No. of white balls= 5
No. of black balls=8
Total no. of balls we have = 8+5=13
Since, we are given that there is no replacement i.e balls once taken out will not be included in the next drawing, so
The probability of getting 3 whites in first drawing will be
P1= \[\dfrac{5}{{13}} \times \dfrac{4}{{12}} \times \dfrac{3}{{11}}\]=\[\dfrac{5}{{143}}\]
Here, \[\dfrac{5}{{13}}\] means we took one ball out of 13 and it’s a white ball out of 5 white balls available, then we are left with 4 white balls and 12 total balls and so on.

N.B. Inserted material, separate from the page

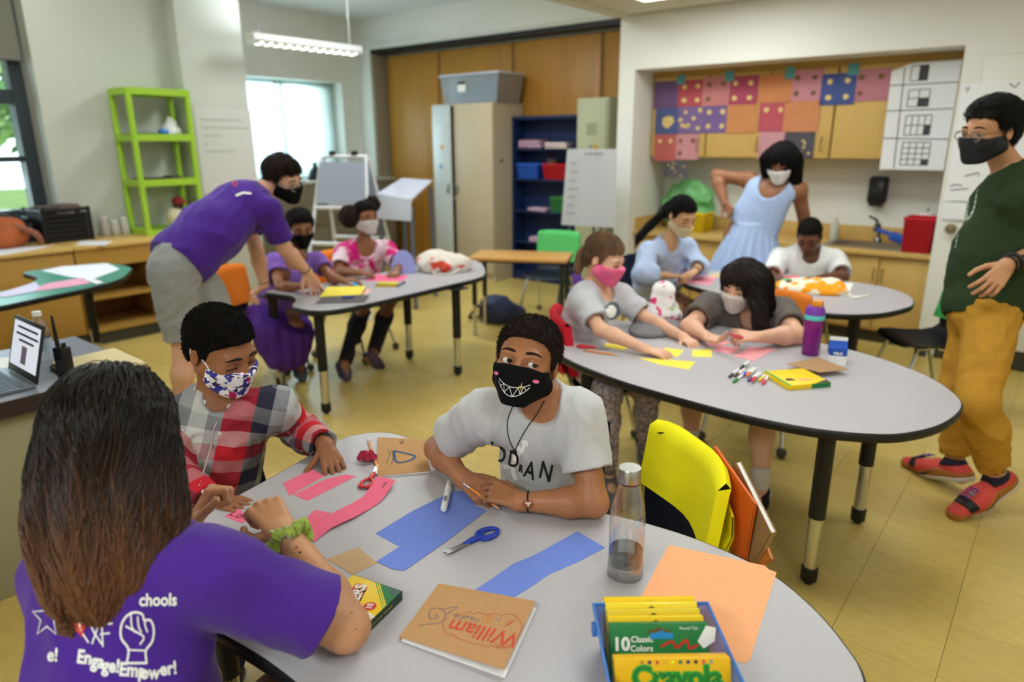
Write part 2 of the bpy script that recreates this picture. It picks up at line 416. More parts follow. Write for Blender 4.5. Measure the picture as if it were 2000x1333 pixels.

Similarly, in the second drawing we are left with 10 balls total, out of which 2 are white balls and 8 are black balls.
Therefore, probability of getting 3 black balls in the second drawing is
P2=\[\dfrac{8}{{10}} \times \dfrac{7}{9} \times \dfrac{6}{8}\]=\[\dfrac{7}{{15}}\]
Since, both are independent events therefore, total probability will be the product of both
i.e P=P1+P2
                     =\[\dfrac{5}{{143}} \times \dfrac{7}{{15}}\]
                     =\[\dfrac{7}{{429}}\].

Note: An independent event means the outcome isn’t affected by another event. A dependent event is affected by the outcome of the second event. Example rolling a dice and flipping a coin.